[Recorded information]:

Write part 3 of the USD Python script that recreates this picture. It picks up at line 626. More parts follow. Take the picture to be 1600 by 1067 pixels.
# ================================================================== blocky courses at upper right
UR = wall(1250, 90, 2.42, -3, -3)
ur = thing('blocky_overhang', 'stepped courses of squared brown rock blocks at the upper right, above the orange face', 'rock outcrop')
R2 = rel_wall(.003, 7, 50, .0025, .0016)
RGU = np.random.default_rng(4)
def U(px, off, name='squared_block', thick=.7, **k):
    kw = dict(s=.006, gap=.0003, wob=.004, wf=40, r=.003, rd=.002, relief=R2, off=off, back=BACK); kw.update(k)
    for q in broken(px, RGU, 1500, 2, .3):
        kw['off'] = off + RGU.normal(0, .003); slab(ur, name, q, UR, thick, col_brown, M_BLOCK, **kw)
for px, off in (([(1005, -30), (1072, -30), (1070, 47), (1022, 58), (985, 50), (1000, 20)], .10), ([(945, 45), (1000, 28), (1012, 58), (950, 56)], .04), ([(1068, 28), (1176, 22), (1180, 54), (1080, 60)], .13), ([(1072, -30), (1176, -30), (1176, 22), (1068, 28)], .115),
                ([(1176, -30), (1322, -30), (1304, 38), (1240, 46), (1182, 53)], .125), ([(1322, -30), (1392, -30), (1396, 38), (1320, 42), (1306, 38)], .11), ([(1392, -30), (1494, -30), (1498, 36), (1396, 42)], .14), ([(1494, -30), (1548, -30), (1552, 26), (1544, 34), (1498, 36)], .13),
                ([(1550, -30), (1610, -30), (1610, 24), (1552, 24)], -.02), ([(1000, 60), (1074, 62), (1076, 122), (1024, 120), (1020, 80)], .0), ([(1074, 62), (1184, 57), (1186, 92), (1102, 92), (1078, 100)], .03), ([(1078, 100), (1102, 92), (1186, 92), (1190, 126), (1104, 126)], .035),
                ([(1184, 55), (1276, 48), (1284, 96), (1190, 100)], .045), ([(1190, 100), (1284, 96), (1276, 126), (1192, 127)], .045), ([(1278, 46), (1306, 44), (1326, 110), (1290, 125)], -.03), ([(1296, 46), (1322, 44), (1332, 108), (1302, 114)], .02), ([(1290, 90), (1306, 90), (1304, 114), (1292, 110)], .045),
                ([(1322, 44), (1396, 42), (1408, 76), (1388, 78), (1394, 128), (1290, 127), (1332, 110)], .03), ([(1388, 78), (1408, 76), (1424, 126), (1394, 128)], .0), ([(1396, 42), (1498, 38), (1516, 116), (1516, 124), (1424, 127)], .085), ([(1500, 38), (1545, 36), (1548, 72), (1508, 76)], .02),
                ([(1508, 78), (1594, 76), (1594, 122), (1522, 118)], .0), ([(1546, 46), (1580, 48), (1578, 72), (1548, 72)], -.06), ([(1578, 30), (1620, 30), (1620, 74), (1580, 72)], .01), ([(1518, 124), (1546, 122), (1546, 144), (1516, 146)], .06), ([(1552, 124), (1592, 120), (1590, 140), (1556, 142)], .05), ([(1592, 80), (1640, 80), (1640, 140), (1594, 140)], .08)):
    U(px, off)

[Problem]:
Retype all the material above precisely, with no line left out.

[Solution to this problem]:
Write part 3 of the USD Python script that recreates this picture. It picks up at line 626. More parts follow. Take the picture to be 1600 by 1067 pixels.
# ================================================================== blocky courses at upper right
UR = wall(1250, 90, 2.42, -3, -3)
ur = thing('blocky_overhang', 'stepped courses of squared brown rock blocks at the upper right, above the orange face', 'rock outcrop')
R2 = rel_wall(.003, 7, 50, .0025, .0016)
RGU = np.random.default_rng(4)
def U(px, off, name='squared_block', thick=.7, **k):
    kw = dict(s=.006, gap=.0003, wob=.004, wf=40, r=.003, rd=.002, relief=R2, off=off, back=BACK); kw.update(k)
    for q in broken(px, RGU, 1500, 2, .3):
        kw['off'] = off + RGU.normal(0, .003); slab(ur, name, q, UR, thick, col_brown, M_BLOCK, **kw)
for px, off in (([(1005, -30), (1072, -30), (1070, 47), (1022, 58), (985, 50), (1000, 20)], .10), ([(945, 45), (1000, 28), (1012, 58), (950, 56)], .04), ([(1068, 28), (1176, 22), (1180, 54), (1080, 60)], .13), ([(1072, -30), (1176, -30), (1176, 22), (1068, 28)], .115),
                ([(1176, -30), (1322, -30), (1304, 38), (1240, 46), (1182, 53)], .125), ([(1322, -30), (1392, -30), (1396, 38), (1320, 42), (1306, 38)], .11), ([(1392, -30), (1494, -30), (1498, 36), (1396, 42)], .14), ([(1494, -30), (1548, -30), (1552, 26), (1544, 34), (1498, 36)], .13),
                ([(1550, -30), (1610, -30), (1610, 24), (1552, 24)], -.02), ([(1000, 60), (1074, 62), (1076, 122), (1024, 120), (1020, 80)], .0), ([(1074, 62), (1184, 57), (1186, 92), (1102, 92), (1078, 100)], .03), ([(1078, 100), (1102, 92), (1186, 92), (1190, 126), (1104, 126)], .035),
                ([(1184, 55), (1276, 48), (1284, 96), (1190, 100)], .045), ([(1190, 100), (1284, 96), (1276, 126), (1192, 127)], .045), ([(1278, 46), (1306, 44), (1326, 110), (1290, 125)], -.03), ([(1296, 46), (1322, 44), (1332, 108), (1302, 114)], .02), ([(1290, 90), (1306, 90), (1304, 114), (1292, 110)], .045),
                ([(1322, 44), (1396, 42), (1408, 76), (1388, 78), (1394, 128), (1290, 127), (1332, 110)], .03), ([(1388, 78), (1408, 76), (1424, 126), (1394, 128)], .0), ([(1396, 42), (1498, 38), (1516, 116), (1516, 124), (1424, 127)], .085), ([(1500, 38), (1545, 36), (1548, 72), (1508, 76)], .02),
                ([(1508, 78), (1594, 76), (1594, 122), (1522, 118)], .0), ([(1546, 46), (1580, 48), (1578, 72), (1548, 72)], -.06), ([(1578, 30), (1620, 30), (1620, 74), (1580, 72)], .01), ([(1518, 124), (1546, 122), (1546, 144), (1516, 146)], .06), ([(1552, 124), (1592, 120), (1590, 140), (1556, 142)], .05), ([(1592, 80), (1640, 80), (1640, 140), (1594, 140)], .08)):
    U(px, off)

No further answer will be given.